*** Record list

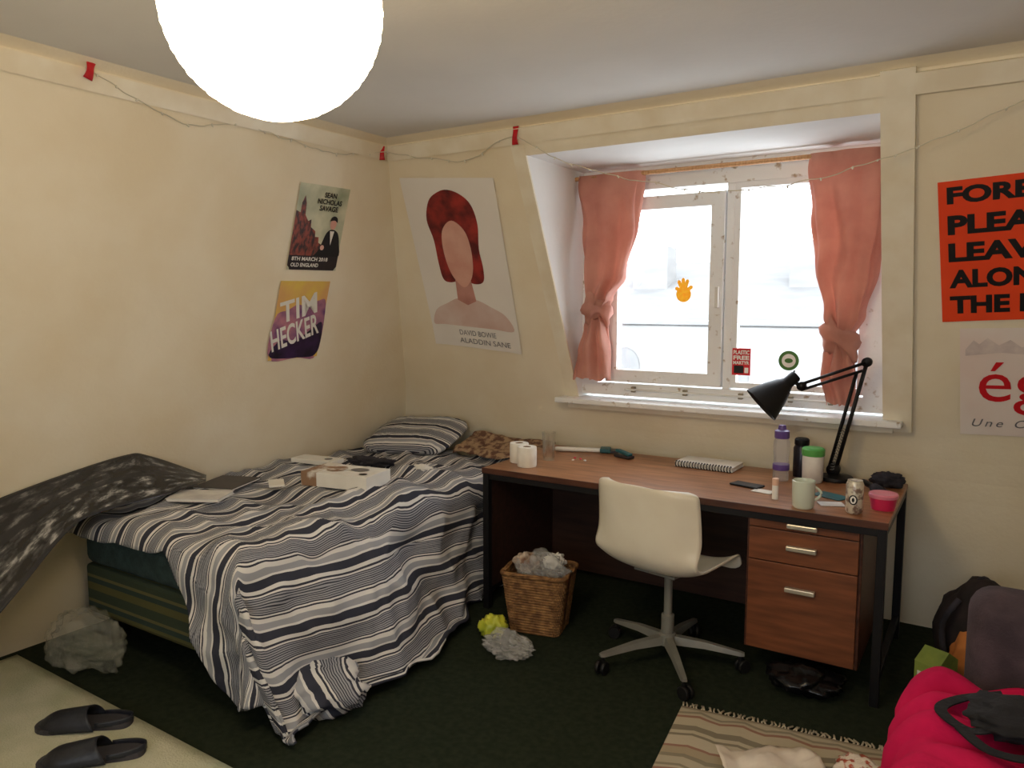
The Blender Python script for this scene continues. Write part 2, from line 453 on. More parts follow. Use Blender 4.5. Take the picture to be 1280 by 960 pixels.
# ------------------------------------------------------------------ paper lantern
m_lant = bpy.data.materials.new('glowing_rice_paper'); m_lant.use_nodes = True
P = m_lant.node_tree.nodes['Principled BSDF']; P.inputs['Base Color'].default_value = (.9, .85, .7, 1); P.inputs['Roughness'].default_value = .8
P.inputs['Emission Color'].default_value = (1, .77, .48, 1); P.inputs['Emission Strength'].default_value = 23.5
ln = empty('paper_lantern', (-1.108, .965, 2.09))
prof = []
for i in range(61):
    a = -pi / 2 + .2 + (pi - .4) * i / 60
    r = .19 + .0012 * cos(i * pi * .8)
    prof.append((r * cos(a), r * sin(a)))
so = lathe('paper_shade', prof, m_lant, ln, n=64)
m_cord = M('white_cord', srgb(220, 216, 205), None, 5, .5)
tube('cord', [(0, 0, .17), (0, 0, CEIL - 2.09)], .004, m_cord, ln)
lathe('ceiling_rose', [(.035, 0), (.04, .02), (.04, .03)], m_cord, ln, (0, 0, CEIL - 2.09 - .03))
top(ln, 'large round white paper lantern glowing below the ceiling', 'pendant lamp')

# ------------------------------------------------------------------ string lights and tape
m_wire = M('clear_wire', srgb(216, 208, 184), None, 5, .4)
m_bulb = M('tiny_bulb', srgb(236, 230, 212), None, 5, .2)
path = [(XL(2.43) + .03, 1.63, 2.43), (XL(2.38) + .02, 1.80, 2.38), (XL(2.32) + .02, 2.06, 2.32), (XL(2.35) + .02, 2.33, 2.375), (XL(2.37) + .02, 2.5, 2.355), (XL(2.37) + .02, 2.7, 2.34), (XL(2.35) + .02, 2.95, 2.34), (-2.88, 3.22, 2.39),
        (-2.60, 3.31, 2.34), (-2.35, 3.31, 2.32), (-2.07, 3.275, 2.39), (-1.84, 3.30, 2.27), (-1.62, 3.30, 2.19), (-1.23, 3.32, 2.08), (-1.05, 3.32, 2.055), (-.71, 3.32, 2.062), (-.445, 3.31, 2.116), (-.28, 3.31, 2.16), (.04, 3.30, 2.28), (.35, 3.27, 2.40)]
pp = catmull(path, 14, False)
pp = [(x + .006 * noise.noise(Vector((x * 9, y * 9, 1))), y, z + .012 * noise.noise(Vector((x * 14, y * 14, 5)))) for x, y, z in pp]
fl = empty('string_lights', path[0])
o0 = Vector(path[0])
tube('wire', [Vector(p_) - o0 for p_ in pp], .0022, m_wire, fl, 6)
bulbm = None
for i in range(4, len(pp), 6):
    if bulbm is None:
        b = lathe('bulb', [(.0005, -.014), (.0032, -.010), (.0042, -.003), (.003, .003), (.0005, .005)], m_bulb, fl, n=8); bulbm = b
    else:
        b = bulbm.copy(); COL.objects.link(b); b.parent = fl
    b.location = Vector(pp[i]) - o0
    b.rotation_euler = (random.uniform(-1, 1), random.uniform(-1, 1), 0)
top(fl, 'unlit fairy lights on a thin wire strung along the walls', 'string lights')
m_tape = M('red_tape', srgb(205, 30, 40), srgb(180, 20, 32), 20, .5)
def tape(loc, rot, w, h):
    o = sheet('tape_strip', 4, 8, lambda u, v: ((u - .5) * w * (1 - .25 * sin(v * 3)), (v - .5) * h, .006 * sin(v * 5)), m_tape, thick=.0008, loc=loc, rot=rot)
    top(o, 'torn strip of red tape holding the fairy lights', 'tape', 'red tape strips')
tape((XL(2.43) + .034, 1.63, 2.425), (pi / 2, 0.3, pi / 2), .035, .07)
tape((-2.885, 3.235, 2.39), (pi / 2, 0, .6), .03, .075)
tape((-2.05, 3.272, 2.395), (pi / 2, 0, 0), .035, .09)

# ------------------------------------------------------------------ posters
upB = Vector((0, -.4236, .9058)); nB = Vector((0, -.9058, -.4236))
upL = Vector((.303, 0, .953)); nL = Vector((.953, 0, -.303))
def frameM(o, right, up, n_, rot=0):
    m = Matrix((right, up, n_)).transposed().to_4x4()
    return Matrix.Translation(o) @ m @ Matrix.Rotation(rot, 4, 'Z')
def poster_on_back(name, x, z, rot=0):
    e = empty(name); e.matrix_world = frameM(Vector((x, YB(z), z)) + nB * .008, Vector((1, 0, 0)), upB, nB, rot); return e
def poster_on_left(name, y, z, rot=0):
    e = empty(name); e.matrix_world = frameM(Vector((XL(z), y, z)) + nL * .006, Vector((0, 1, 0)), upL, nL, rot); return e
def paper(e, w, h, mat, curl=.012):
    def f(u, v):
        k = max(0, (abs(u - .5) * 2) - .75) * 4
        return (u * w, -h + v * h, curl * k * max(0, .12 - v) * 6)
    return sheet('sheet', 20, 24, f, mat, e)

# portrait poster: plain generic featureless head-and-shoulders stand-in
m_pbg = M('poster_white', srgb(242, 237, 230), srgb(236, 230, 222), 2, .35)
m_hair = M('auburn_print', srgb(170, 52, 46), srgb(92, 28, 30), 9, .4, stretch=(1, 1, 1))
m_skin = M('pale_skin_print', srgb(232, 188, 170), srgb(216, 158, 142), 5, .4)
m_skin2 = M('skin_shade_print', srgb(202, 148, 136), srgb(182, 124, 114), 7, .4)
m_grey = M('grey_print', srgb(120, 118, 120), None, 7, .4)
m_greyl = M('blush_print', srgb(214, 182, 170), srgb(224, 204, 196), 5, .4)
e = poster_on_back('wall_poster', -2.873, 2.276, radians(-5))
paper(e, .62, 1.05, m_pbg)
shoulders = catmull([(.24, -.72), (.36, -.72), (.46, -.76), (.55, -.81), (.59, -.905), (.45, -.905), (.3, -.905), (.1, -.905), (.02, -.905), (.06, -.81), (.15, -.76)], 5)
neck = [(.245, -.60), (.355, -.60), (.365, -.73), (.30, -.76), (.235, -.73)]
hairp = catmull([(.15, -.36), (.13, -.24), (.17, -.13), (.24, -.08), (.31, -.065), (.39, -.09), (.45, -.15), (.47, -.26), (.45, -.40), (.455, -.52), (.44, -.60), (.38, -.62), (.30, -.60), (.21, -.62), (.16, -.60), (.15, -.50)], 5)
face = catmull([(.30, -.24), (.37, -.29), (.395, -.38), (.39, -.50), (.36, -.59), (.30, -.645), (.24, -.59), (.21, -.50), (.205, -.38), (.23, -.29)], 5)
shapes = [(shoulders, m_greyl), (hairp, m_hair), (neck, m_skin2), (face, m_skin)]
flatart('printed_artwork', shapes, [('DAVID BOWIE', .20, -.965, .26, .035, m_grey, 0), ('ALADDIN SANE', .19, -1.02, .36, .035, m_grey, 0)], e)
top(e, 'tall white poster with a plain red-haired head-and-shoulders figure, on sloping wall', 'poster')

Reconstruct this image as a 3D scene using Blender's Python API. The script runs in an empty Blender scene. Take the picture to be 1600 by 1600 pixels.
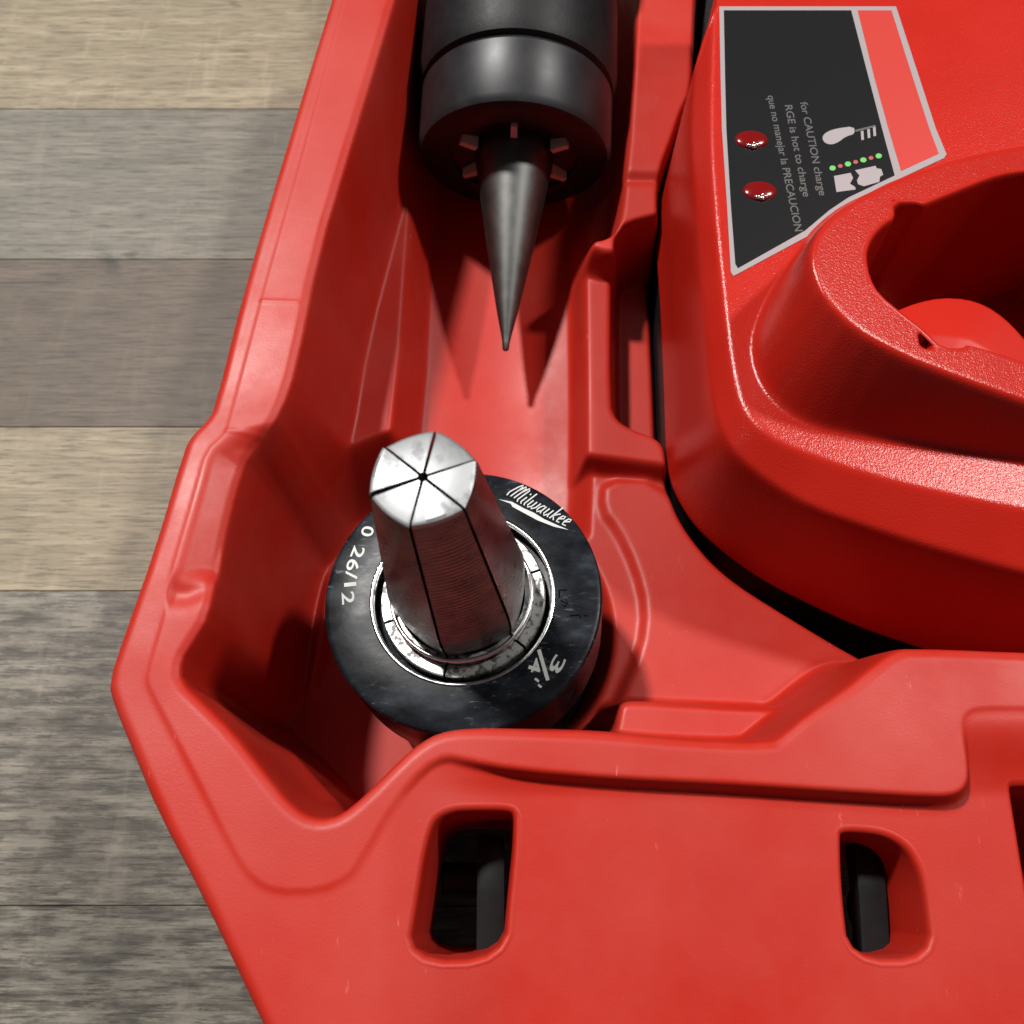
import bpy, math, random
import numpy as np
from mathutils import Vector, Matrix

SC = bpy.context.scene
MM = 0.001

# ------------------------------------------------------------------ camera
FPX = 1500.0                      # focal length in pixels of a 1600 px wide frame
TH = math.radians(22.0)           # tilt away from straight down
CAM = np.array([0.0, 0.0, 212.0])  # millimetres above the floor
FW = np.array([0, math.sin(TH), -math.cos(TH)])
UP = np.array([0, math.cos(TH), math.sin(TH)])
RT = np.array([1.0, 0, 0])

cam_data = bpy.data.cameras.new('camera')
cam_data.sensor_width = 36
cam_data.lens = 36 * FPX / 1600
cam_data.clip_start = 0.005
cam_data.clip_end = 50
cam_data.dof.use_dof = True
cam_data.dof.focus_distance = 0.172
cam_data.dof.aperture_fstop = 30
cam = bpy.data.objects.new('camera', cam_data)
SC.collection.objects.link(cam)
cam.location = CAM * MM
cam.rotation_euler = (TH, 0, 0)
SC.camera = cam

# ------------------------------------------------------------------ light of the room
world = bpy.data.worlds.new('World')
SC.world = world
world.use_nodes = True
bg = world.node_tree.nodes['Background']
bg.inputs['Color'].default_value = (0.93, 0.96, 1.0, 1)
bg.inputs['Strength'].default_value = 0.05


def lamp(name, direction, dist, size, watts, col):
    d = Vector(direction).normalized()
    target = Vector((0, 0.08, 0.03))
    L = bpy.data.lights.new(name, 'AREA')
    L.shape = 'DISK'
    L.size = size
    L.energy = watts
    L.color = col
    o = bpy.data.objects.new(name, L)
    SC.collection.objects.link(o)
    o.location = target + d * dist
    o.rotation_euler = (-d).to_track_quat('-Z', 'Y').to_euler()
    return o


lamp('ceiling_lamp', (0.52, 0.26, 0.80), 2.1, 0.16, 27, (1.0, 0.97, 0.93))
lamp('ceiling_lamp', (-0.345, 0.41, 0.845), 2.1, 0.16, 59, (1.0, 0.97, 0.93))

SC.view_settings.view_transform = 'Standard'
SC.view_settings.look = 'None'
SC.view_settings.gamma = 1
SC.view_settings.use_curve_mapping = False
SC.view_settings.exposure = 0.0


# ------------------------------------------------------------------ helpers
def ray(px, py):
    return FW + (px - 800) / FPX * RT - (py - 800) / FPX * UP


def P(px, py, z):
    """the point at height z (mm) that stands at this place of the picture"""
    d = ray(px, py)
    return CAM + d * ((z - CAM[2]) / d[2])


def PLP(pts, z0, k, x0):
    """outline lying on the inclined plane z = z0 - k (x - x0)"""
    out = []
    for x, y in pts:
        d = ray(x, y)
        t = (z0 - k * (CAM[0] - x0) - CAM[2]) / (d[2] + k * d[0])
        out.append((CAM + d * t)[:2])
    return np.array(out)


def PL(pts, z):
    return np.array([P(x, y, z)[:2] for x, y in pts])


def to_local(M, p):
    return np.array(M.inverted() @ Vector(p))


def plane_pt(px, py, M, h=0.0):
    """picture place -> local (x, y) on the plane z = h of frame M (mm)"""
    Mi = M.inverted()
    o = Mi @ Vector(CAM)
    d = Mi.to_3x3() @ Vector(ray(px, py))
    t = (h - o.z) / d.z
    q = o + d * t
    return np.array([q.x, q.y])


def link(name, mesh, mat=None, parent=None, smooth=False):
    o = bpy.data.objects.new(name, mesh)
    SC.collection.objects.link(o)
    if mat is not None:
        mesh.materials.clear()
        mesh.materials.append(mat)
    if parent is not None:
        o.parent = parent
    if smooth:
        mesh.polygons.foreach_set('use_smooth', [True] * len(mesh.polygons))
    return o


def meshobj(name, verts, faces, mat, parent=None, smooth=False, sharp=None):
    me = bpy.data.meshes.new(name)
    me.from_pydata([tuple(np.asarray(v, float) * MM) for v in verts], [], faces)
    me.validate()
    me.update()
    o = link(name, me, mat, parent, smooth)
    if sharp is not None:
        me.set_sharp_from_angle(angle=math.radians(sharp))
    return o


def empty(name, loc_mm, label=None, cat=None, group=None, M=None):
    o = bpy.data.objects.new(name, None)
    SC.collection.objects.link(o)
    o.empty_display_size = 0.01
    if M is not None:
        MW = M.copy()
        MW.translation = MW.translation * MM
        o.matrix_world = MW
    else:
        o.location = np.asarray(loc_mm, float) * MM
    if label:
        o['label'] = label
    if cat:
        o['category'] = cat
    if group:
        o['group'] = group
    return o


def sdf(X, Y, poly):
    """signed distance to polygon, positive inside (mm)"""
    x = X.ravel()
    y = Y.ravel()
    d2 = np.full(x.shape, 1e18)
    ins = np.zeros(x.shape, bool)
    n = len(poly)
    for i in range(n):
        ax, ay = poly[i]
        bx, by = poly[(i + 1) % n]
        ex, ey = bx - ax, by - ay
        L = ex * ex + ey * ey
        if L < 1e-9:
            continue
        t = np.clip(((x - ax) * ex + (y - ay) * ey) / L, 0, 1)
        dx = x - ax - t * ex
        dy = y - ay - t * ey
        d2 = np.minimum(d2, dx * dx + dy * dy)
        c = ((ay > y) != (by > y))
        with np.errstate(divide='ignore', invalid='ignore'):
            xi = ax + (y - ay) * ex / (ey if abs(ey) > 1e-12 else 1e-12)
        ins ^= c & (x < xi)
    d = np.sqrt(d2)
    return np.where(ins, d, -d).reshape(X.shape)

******

- Required work: Any pictures should be left out. Reproduce every line from the one holding "Reconstruct this image" down to the one holding "RT = np.array([1.0, 0, 0])", both of those lines included.

- Answer:
Reconstruct this image as a 3D scene using Blender's Python API. The script runs in an empty Blender scene. Take the picture to be 1600 by 1600 pixels.
import bpy, math, random
import numpy as np
from mathutils import Vector, Matrix

SC = bpy.context.scene
MM = 0.001

# ------------------------------------------------------------------ camera
FPX = 1500.0                      # focal length in pixels of a 1600 px wide frame
TH = math.radians(22.0)           # tilt away from straight down
CAM = np.array([0.0, 0.0, 212.0])  # millimetres above the floor
FW = np.array([0, math.sin(TH), -math.cos(TH)])
UP = np.array([0, math.cos(TH), math.sin(TH)])
RT = np.array([1.0, 0, 0])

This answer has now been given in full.